As investors, settlers, slaves, brigands, and fortune-hunters converged in what was then America’s Southwest, they created a tumultuous landscape that promised boundless opportunity and spectacular wealth. Predicated on ruthless competition, unsustainable debt, brutal exploitation, and speculative financial practices that looked a lot like gambling, this landscape also produced such profound disillusionment and conflict that it contained the seeds of its own potential destruction. Rothman sheds light on the intertwining of slavery and capitalism in the period leading up to the Panic of 1837, highlighting the deeply American impulses underpinning the evolution of the slave South and the dizzying yet unstable frenzy wrought by economic flush times. It is a story with lessons for our own day.

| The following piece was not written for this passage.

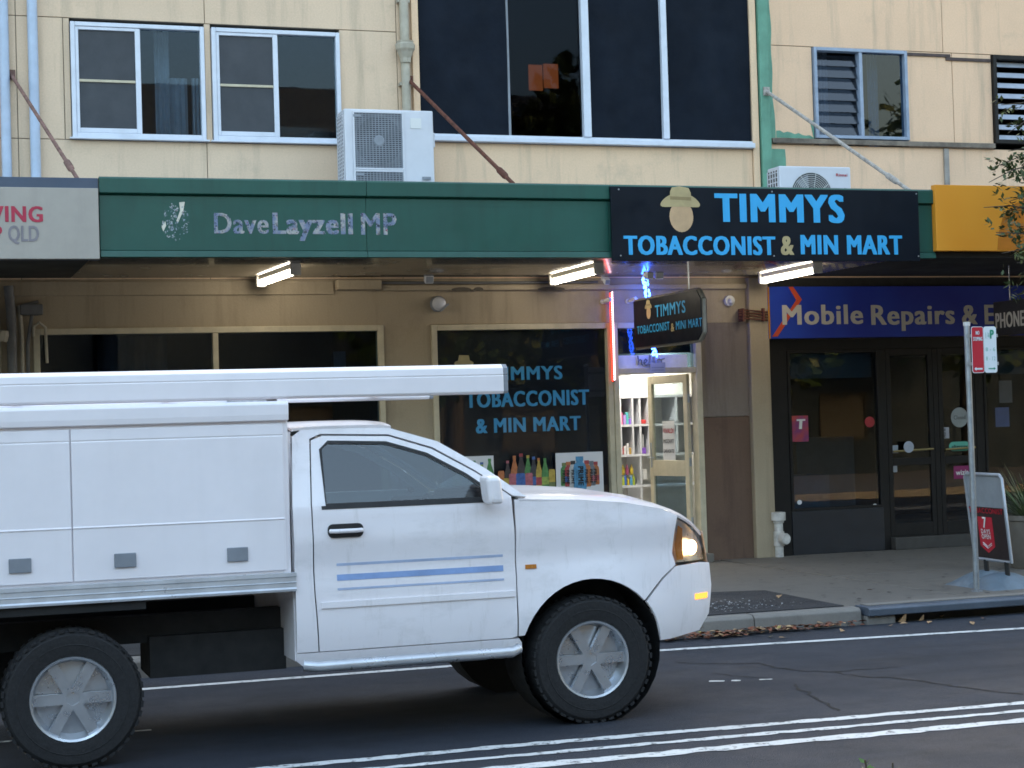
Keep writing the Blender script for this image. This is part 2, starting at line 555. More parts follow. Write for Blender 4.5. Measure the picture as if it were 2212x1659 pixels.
# road paint: edge line and the three centre lines, each with a slightly ragged edge
def ragged(name, pts, w, z, mat, step=0.25, rag=0.008):
    m = MB()
    L, Rr = [], []
    for (a, b) in zip(pts[:-1], pts[1:]):
        a, b = Vector((*a, 0)), Vector((*b, 0))
        n = max(2, int((b - a).length / step))
        d = (b - a).normalized()
        p = Vector((-d.y, d.x, 0))
        for i in range(n + (1 if b == Vector((*pts[-1], 0)) else 0)):
            c = a.lerp(b, i / n)
            L.append(c + p * (w / 2 + random.uniform(-rag, rag)))
            Rr.append(c - p * (w / 2 + random.uniform(-rag, rag)))
    vs = [(v.x, v.y, z) for v in L] + [(v.x, v.y, z) for v in Rr]
    n = len(L)
    m.add(vs, [(i, i + 1, n + i + 1, n + i) for i in range(n - 1)])
    return struct(m.build(name, mat))
ragged('edge_line', [(-40, -5.75), (5.657, -6.06), (8.787, -6.39), (30, -7.0)], 0.10, 0.004, M_LINE, 0.4, 0.004)
ragged('centre_line', [(-30, -9.38), (3.246, -9.43), (6.562, -9.57), (30, -10.3)], 0.10, 0.004, M_LINE, 0.08, 0.013)
ragged('centre_line', [(-30, -9.68), (3.15, -9.72), (6.392, -9.82), (30, -10.5)], 0.075, 0.004, M_LINE, 0.08, 0.014)
ragged('centre_line', [(-30, -10.0), (3.035, -10.03), (6.193, -10.10), (30, -10.8)], 0.125, 0.004, M_LINE, 0.08, 0.018)
ragged('worn_dash', [(5.274,-7.743,0.000)[:2], (5.365,-7.797,0.000)[:2]], 0.07, 0.004, M_LINE, 0.05, 0.02)
ragged('worn_dash', [(5.416,-7.802,0.000)[:2], (5.471,-7.834,0.000)[:2]], 0.05, 0.004, M_LINE, 0.05, 0.015)
ragged('worn_dash', [(5.601,-7.861,0.000)[:2], (5.688,-7.887,0.000)[:2]], 0.04, 0.004, M_LINE, 0.05, 0.01)
ragged('worn_dash', [(0.2, -7.81), (1.42, -7.84)], 0.05, 0.004, M_LINE, 0.1, 0.01)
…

Published in association with the Library Company of Philadelphia’s Program in African American History. A Sarah Mills Hodge Fund Publication.
About the Author
Joshua D. Rothman is an associate professor of history at the University of Alabama and director of the Frances S. Summersell Center for the Study of the South. He is the author of Notorious in the Neighborhood: Sex and Families across the Color Line in Virginia, 1787–1861 and editor of Reforming America, 1815–1860: A Norton Documents Reader.